Whether those means might include a lawsuit isn’t clear yet.

Congressmember Nydia Velazquez echoed Mendez’s call to D.O.B.

“We are asking the commissioner from the Department of Buildings to revoke this permit,” Velazquez said. She referred to the recent arson-related fire in Greenpoint, Brooklyn, that destroyed a swath of warehouses the community hoped would be eligible for landmarking.

“Coming from Brooklyn, I got to tell you, developers can’t be trusted,” Velazquez warned. “This was one of the most atrocious fires in the last 20 years. This was 10 buildings that the community was wanting to landmark.
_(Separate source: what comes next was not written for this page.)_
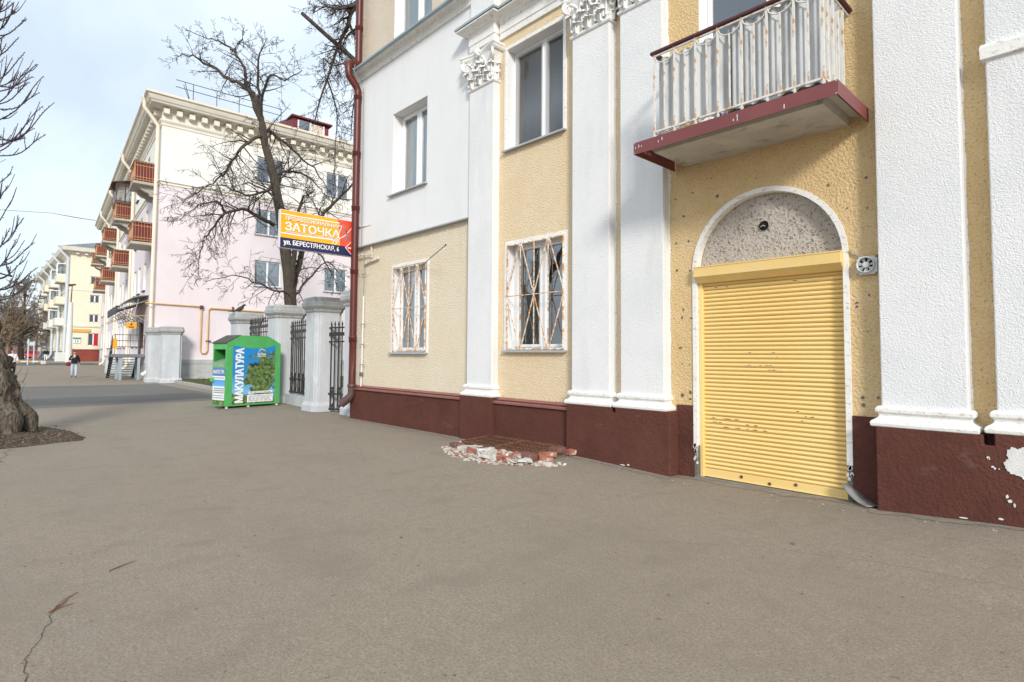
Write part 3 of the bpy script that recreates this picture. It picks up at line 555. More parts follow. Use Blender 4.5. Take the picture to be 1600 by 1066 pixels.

He’s an insensitive person,” she said of Singer. “And we feel he will use a legal permit to compromise the historic integrity of this building.”

Activists struggling to save the old P.S. 64 had not been optimistic going into court on Tuesday. Yet, despite the surprising ruling to extend the injunction until the end of the court appeal, the only way the building will be completely safe is if Landmarks designates it. In the best-case scenario for the coalition, Landmarks would designate the building on May 16 or sometime soon after that.

“I think it’s incumbent on Landmarks to move expeditiously, because this is a fluid situation,” said Harry Kresky, attorney for the plaintiffs on the injunction. “It’s an important case for Landmarks, because if the Buildings Department lets an owner strip a building nine days before it’s supposed to go to a Landmarks hearing, something is wrong, and the landmarks process will be subverted.”

Yet, if there isn’t a quick resolution and things are drawn out, Roland Legiardi-Laura of E.V.C.C. said the coalition still has “other arrows left in our quiver,” but he didn’t get into details. But he said the building generates such strong feelings that if Singer tries anything, there’s no telling what some might do.

“The coalition is peaceful,” he stressed. “There may be other people that go ballistic. I can’t speak for all 60,000 people in the neighborhood. This building is a source of volatility in the neighborhood. It’s been such for six or seven years. People are deeply connected to it on an emotional level.”